-- Begin --

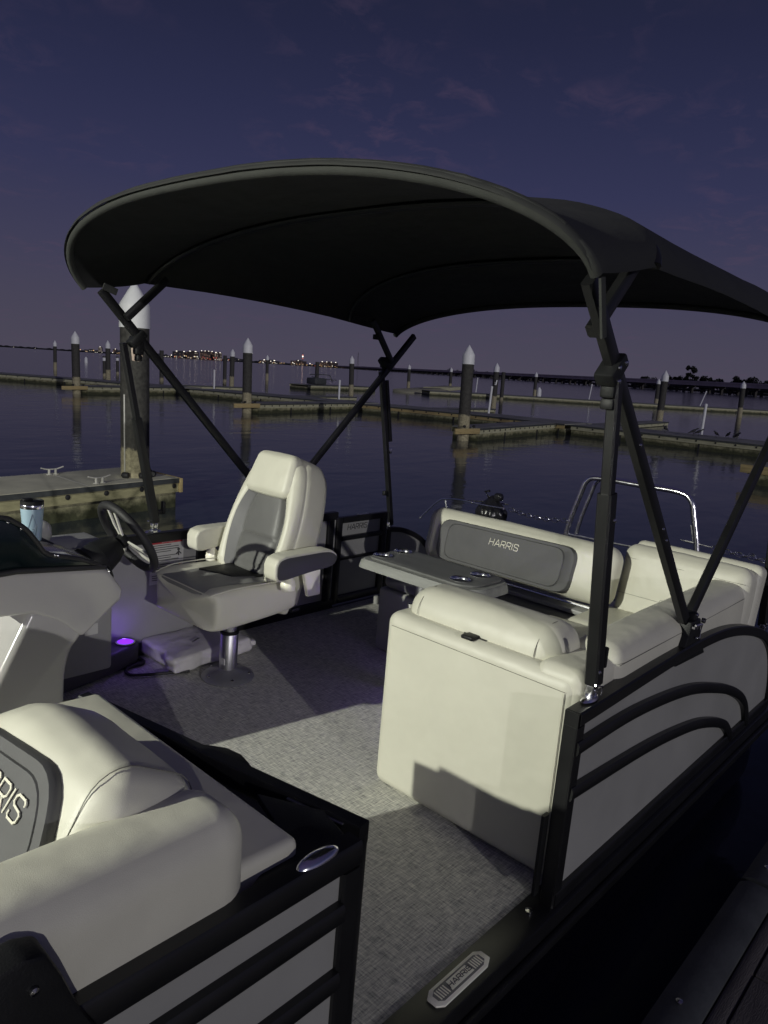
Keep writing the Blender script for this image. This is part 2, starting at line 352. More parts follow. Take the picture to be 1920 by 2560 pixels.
# HARRIS lettering: strokes in a unit-height box, (letter polylines, advance)
GL = {
 'H': ([[(0, 0), (0, 1)], [(1.0, 0), (1.0, 1)], [(0, .5), (1.0, .5)]], 1.38),
 'A': ([[(0, 0), (.5, 1), (.62, 1), (1.15, 0)], [(.2, .3), (.98, .3)]], 1.42),
 'R': ([[(0, 0), (0, 1), (.78, 1), (.95, .88), (.95, .56), (.78, .44), (0, .44)], [(.55, .44), (.98, 0)]], 1.32),
 'I': ([[(0, 0), (0, 1)]], 0.42),
 'S': ([[(.95, .8), (.95, .88), (.8, 1), (.16, 1), (0, .88), (0, .66), (.14, .55), (.82, .47), (.97, .36), (.97, .12), (.82, 0), (.14, 0), (0, .12), (0, .22)]], 1.2)}
def lettering(bm, origin, ux, uy, height, word="HARRIS", slant=0.16, wgt=0.13, lift=0.0012, center=True):
    ux = Vector(ux).normalized(); uy = Vector(uy).normalized(); nz = ux.cross(uy).normalized(); o = Vector(origin)
    tot = sum(GL[c][1] for c in word) - 0.25; x = -tot / 2 if center else 0
    for ci, c in enumerate(word):
        strokes, adv = GL[c]
        for si, s in enumerate(strokes):
            pts = [Vector((x + p[0] + slant * p[1], p[1])) for p in s]
            for i in range(len(pts) - 1):
                a, b = pts[i], pts[i + 1]; d = (b - a)
                if d.length < 1e-6: continue
                d.normalize(); n = Vector((-d.y, d.x)) * wgt / 2; e = d * wgt * 0.42
                L = lift + 0.00012 * ((i + si * 3) % 5)
                q = [a - e + n, b + e + n, b + e - n, a - e - n]
                f = [bm.verts.new(o + ux * (v.x * height) + uy * (v.y * height) + nz * L) for v in q]
                g = [bm.verts.new(o + ux * (v.x * height) + uy * (v.y * height)) for v in q]
                bm.faces.new(f)
                for k in range(4): bm.faces.new((f[k], g[k], g[(k + 1) % 4], f[(k + 1) % 4]))
        x += adv
    return tot * height

# ================================================================== THE SETTING
bm = bmn(); bmesh.ops.create_circle(bm, cap_ends=True, segments=128, radius=9000); bm.transform(Matrix.Translation((1500, 1500, WATER)))
put(fin('water', bm, waterm, smooth=False), kind='structure')

# ================================================================== THE BOAT
boat = thing('pontoon_boat', 'black and grey pontoon boat with cream vinyl seats moored at the dock', 'boat', (1.4, 1.27, 0), boat=True)
def part(name, bm, m, parent=None, label=None, smooth=True, angle=40):
    o = fin(name, bm, m, parent or boat, smooth, angle)
    if label: o['label'] = label
    return o

# deck, trim and pontoons
bm = bmn(); box(bm, -2.2, 4.25, 0.10, 2.46, -0.03, 0.0); part('deck_floor', bm, carpet, label='woven grey beige vinyl floor', smooth=False)
bm = bmn()
box(bm, -2.2, 4.28, 0.0, 0.102, -0.09, 0.006, 0.006); box(bm, -2.2, 4.28, 2.458, 2.56, -0.09, 0.006, 0.006); box(bm, 4.25, 4.30, 0.102, 2.458, -0.09, 0.004)
box(bm, -2.2, 4.28, -0.022, -0.002, -0.075, -0.045, 0.004)
deck_trim = part('deck_trim', bm, blackm)
for y in (0.42, 2.14):
    bm = bmn(); lathe(bm, [(0.02, -0.3), (0.2, -0.12), (0.3, 0.15), (0.31, 0.5), (0.31, 6.6), (0.28, 6.75)], (-2.3, y, -0.43), 28, Matrix.Rotation(R(90), 4, 'Y')); part('pontoon', bm, satin)
bm = bmn(); box(bm, 4.28, 4.9, 0.25, 2.3, -0.12, -0.06, 0.02); part('swim_platform', bm, blackp)

# step plate with lettering
bm = bmn(); pts = [(1.325, 0.036), (1.345, 0.022), (1.53, 0.022), (1.56, 0.036), (1.56, 0.066), (1.54, 0.08), (1.35, 0.08), (1.325, 0.066)]
prism(bm, pts, 'z', 0.006, 0.012, 0.002); splate = part('step_plate', bm, white, label='cream plate lettered HARRIS on the black side trim')
bm = bmn()
def bar2(bm, x0, x1, y0, y1, z): box(bm, x0, x1, y0, y1, z, z + 0.0012)
prism(bm, [(1.342, 0.042), (1.355, 0.032), (1.525, 0.032), (1.542, 0.042), (1.542, 0.062), (1.528, 0.071), (1.358, 0.071), (1.342, 0.062)], 'z', 0.012, 0.0132)
part('dark_border', bm, greyv, splate)
bm = bmn(); prism(bm, [(1.395, 0.038), (1.49, 0.038), (1.483, 0.066), (1.402, 0.066)], 'z', 0.0132, 0.0142)
for k in range(5): bar2(bm, 1.350 + k * 0.0085, 1.3535 + k * 0.0085, 0.038, 0.065, 0.0134); bar2(bm, 1.496 + k * 0.0085, 1.4995 + k * 0.0085, 0.038, 0.065, 0.0134)
part('raised_bars', bm, white, splate)
bm = bmn(); lettering(bm, (1.4425, 0.0455, 0.0142), (1, 0, 0), (0, 1, 0), 0.0135, wgt=0.16, lift=0.0006); part('logo', bm, logod, splate)

# ---- fences
Zr = 0.62
def fence_logo(): pass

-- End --

• _Work instructions_
Could you repeat all of the material exactly? Pictures should not be copied.

• _Result_
Keep writing the Blender script for this image. This is part 2, starting at line 352. More parts follow. Take the picture to be 1920 by 2560 pixels.
# HARRIS lettering: strokes in a unit-height box, (letter polylines, advance)
GL = {
 'H': ([[(0, 0), (0, 1)], [(1.0, 0), (1.0, 1)], [(0, .5), (1.0, .5)]], 1.38),
 'A': ([[(0, 0), (.5, 1), (.62, 1), (1.15, 0)], [(.2, .3), (.98, .3)]], 1.42),
 'R': ([[(0, 0), (0, 1), (.78, 1), (.95, .88), (.95, .56), (.78, .44), (0, .44)], [(.55, .44), (.98, 0)]], 1.32),
 'I': ([[(0, 0), (0, 1)]], 0.42),
 'S': ([[(.95, .8), (.95, .88), (.8, 1), (.16, 1), (0, .88), (0, .66), (.14, .55), (.82, .47), (.97, .36), (.97, .12), (.82, 0), (.14, 0), (0, .12), (0, .22)]], 1.2)}
def lettering(bm, origin, ux, uy, height, word="HARRIS", slant=0.16, wgt=0.13, lift=0.0012, center=True):
    ux = Vector(ux).normalized(); uy = Vector(uy).normalized(); nz = ux.cross(uy).normalized(); o = Vector(origin)
    tot = sum(GL[c][1] for c in word) - 0.25; x = -tot / 2 if center else 0
    for ci, c in enumerate(word):
        strokes, adv = GL[c]
        for si, s in enumerate(strokes):
            pts = [Vector((x + p[0] + slant * p[1], p[1])) for p in s]
            for i in range(len(pts) - 1):
                a, b = pts[i], pts[i + 1]; d = (b - a)
                if d.length < 1e-6: continue
                d.normalize(); n = Vector((-d.y, d.x)) * wgt / 2; e = d * wgt * 0.42
                L = lift + 0.00012 * ((i + si * 3) % 5)
                q = [a - e + n, b + e + n, b + e - n, a - e - n]
                f = [bm.verts.new(o + ux * (v.x * height) + uy * (v.y * height) + nz * L) for v in q]
                g = [bm.verts.new(o + ux * (v.x * height) + uy * (v.y * height)) for v in q]
                bm.faces.new(f)
                for k in range(4): bm.faces.new((f[k], g[k], g[(k + 1) % 4], f[(k + 1) % 4]))
        x += adv
    return tot * height

# ================================================================== THE SETTING
bm = bmn(); bmesh.ops.create_circle(bm, cap_ends=True, segments=128, radius=9000); bm.transform(Matrix.Translation((1500, 1500, WATER)))
put(fin('water', bm, waterm, smooth=False), kind='structure')

# ================================================================== THE BOAT
boat = thing('pontoon_boat', 'black and grey pontoon boat with cream vinyl seats moored at the dock', 'boat', (1.4, 1.27, 0), boat=True)
def part(name, bm, m, parent=None, label=None, smooth=True, angle=40):
    o = fin(name, bm, m, parent or boat, smooth, angle)
    if label: o['label'] = label
    return o

# deck, trim and pontoons
bm = bmn(); box(bm, -2.2, 4.25, 0.10, 2.46, -0.03, 0.0); part('deck_floor', bm, carpet, label='woven grey beige vinyl floor', smooth=False)
bm = bmn()
box(bm, -2.2, 4.28, 0.0, 0.102, -0.09, 0.006, 0.006); box(bm, -2.2, 4.28, 2.458, 2.56, -0.09, 0.006, 0.006); box(bm, 4.25, 4.30, 0.102, 2.458, -0.09, 0.004)
box(bm, -2.2, 4.28, -0.022, -0.002, -0.075, -0.045, 0.004)
deck_trim = part('deck_trim', bm, blackm)
for y in (0.42, 2.14):
    bm = bmn(); lathe(bm, [(0.02, -0.3), (0.2, -0.12), (0.3, 0.15), (0.31, 0.5), (0.31, 6.6), (0.28, 6.75)], (-2.3, y, -0.43), 28, Matrix.Rotation(R(90), 4, 'Y')); part('pontoon', bm, satin)
bm = bmn(); box(bm, 4.28, 4.9, 0.25, 2.3, -0.12, -0.06, 0.02); part('swim_platform', bm, blackp)

# step plate with lettering
bm = bmn(); pts = [(1.325, 0.036), (1.345, 0.022), (1.53, 0.022), (1.56, 0.036), (1.56, 0.066), (1.54, 0.08), (1.35, 0.08), (1.325, 0.066)]
prism(bm, pts, 'z', 0.006, 0.012, 0.002); splate = part('step_plate', bm, white, label='cream plate lettered HARRIS on the black side trim')
bm = bmn()
def bar2(bm, x0, x1, y0, y1, z): box(bm, x0, x1, y0, y1, z, z + 0.0012)
prism(bm, [(1.342, 0.042), (1.355, 0.032), (1.525, 0.032), (1.542, 0.042), (1.542, 0.062), (1.528, 0.071), (1.358, 0.071), (1.342, 0.062)], 'z', 0.012, 0.0132)
part('dark_border', bm, greyv, splate)
bm = bmn(); prism(bm, [(1.395, 0.038), (1.49, 0.038), (1.483, 0.066), (1.402, 0.066)], 'z', 0.0132, 0.0142)
for k in range(5): bar2(bm, 1.350 + k * 0.0085, 1.3535 + k * 0.0085, 0.038, 0.065, 0.0134); bar2(bm, 1.496 + k * 0.0085, 1.4995 + k * 0.0085, 0.038, 0.065, 0.0134)
part('raised_bars', bm, white, splate)
bm = bmn(); lettering(bm, (1.4425, 0.0455, 0.0142), (1, 0, 0), (0, 1, 0), 0.0135, wgt=0.16, lift=0.0006); part('logo', bm, logod, splate)

# ---- fences
Zr = 0.62
def fence_logo(): pass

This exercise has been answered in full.